> **GOAL**
Work through the data below line by line and say how many lines hold "this"; give only the number.

> **INFORMATION SUPPLIED**
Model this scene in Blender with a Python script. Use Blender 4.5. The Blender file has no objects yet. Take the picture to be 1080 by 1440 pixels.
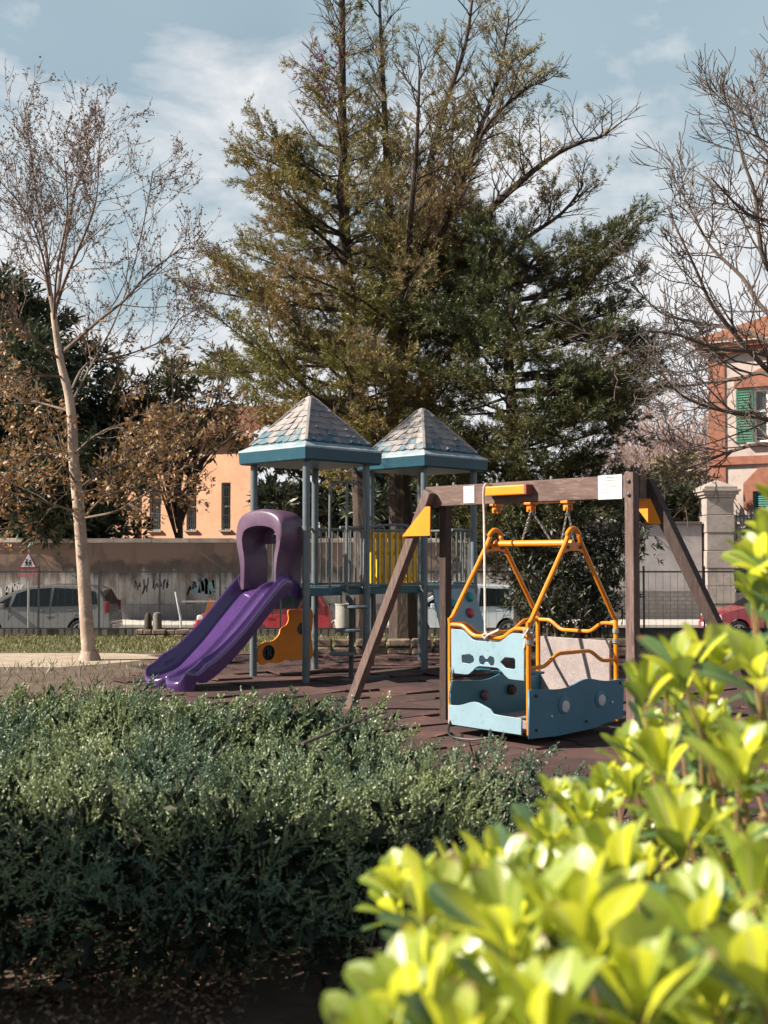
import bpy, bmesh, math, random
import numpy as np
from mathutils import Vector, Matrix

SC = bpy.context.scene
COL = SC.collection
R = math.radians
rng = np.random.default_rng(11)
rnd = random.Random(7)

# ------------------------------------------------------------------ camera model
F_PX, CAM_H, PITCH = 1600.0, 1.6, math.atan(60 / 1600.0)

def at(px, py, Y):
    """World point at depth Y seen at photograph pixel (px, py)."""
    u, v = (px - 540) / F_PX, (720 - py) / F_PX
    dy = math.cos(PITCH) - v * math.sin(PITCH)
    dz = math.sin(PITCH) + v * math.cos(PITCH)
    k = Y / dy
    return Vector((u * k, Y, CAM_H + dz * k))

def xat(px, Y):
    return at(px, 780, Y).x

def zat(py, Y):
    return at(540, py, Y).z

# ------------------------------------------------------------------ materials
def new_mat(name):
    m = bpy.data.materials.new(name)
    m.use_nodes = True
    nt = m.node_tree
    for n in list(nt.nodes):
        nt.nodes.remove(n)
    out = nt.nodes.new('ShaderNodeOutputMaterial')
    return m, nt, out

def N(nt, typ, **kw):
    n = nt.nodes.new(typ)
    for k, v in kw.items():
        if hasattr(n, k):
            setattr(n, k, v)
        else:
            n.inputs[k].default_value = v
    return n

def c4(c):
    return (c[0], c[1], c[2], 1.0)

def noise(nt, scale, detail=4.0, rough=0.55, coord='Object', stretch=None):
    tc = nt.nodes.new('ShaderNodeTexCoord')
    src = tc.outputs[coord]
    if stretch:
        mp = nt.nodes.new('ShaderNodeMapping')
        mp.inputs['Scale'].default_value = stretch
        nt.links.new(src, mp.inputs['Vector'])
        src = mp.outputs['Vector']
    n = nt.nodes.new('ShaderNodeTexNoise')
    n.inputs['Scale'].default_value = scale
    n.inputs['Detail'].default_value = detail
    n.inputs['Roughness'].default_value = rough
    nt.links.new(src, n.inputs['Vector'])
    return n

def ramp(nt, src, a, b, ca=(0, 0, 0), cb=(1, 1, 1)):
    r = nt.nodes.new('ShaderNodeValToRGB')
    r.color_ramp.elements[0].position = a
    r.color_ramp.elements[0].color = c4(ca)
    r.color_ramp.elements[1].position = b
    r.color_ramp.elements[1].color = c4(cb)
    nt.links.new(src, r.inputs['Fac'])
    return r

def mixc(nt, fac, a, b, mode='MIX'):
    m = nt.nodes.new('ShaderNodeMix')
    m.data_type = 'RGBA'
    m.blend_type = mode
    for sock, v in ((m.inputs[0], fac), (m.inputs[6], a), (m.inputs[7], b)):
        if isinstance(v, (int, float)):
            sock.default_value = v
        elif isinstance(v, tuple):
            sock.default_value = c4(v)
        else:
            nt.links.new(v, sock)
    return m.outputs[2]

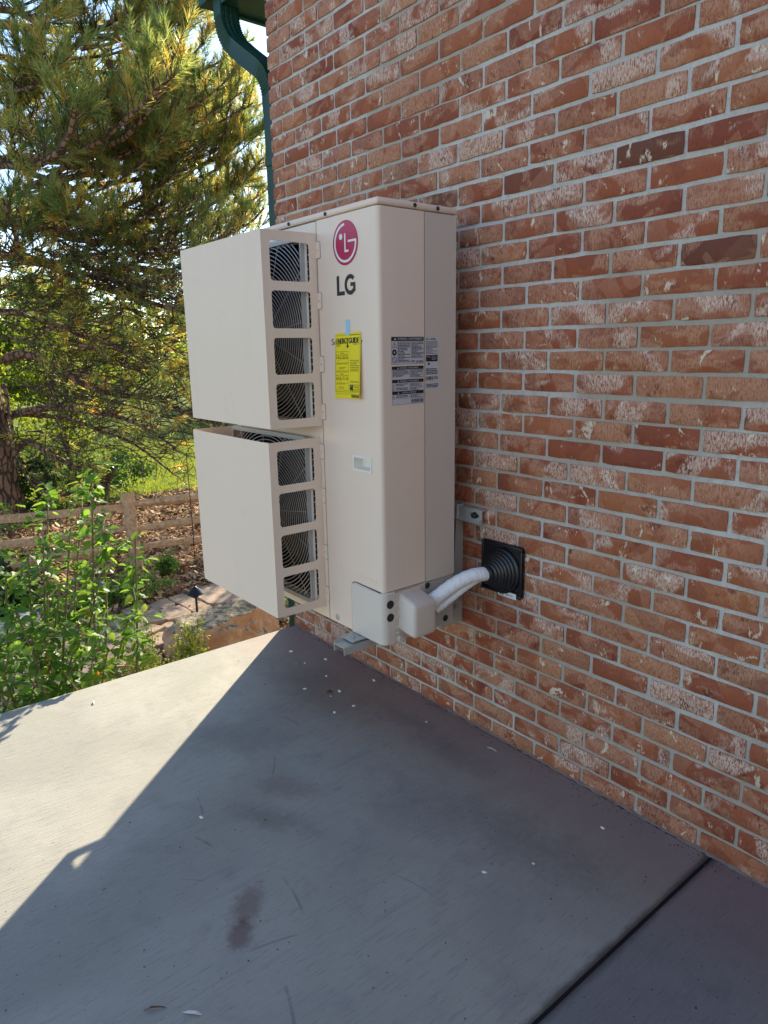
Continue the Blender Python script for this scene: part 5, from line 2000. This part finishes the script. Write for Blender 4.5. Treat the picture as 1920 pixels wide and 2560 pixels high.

> **TASK SOLUTION**
2